Pour ce qui est de la chimie verte, des discussions sont d’ores et déjà en cours avec Novachim, l’organisme représentant la filière chimique au niveau de la Région.
Exemple de forêt de la région de Tarascon, essentiellement exploitée pour le bois d’industrie et à destination du site de production de pâte. ©FPLG
Même en tablant sur le meilleur scénario, l’arrêt possible du site de Tarascon ne menace-t-il pas directement à court terme l’emploi direct et indirect dans la région ? Ne parle-t-on pas, également, du risque de mauvais entretien des forêts, augmentant la probabilité d’incendies dans un contexte de choc climatique ?
Olivier Gaujard : il est malheureusement possible que le site de Tarascon ne trouve pas de repreneur, cela dépend aussi du contexte international, de l’évolution de l’indice HBSK pour la pâte résineuse, de nombreux paramètres souvent internationaux qui aujourd’hui ne sont pas particulièrement favorables.
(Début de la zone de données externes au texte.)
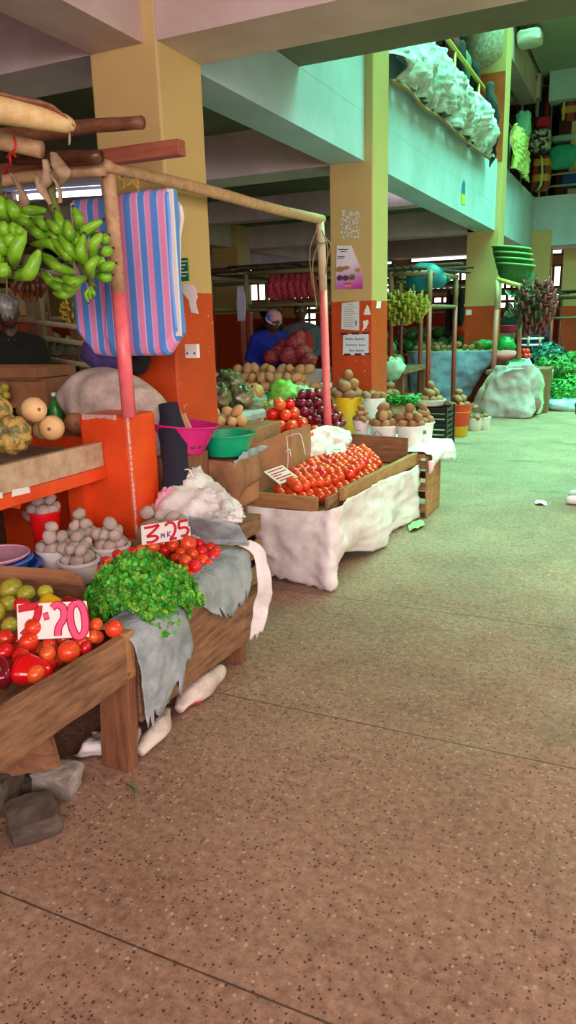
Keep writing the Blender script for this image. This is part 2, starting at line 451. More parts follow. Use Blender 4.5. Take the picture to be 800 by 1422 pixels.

Je pense qu’il ne faut pas s’accrocher inconsidérément à des espoirs aussi fragiles, mais accélérer dès maintenant la reconversion et la diversification de l’activité. C’est cela qui permettra le mieux d’atténuer le coût social d’une situation qui menace, selon moi, outre les employés du site, un tissu professionnel qu’il convient d’évaluer à un millier de personnes en emplois indirects pour la région SUD PACA.
Nous devons agir vite pour sauver le plus grand nombre possible d’emplois. Quant à la gestion des forêts vis-à-vis des risques d’incendies, elle est pour l’instant maîtrisée. Ce serait différent si on la laissait à l’abandon pendant plus d’une décennie.
Mais pour l’heure, la gestion au quotidien des forêts en termes de prévention contre les incendies ne va pas impacter particulièrement ce plan de reconversion. La forêt s’en sortira mieux que les professionnels, mais les professionnels ont une chance de rebondir, s’ils se réorientent ensemble vers une filière bois, diversifiée, durable et locale.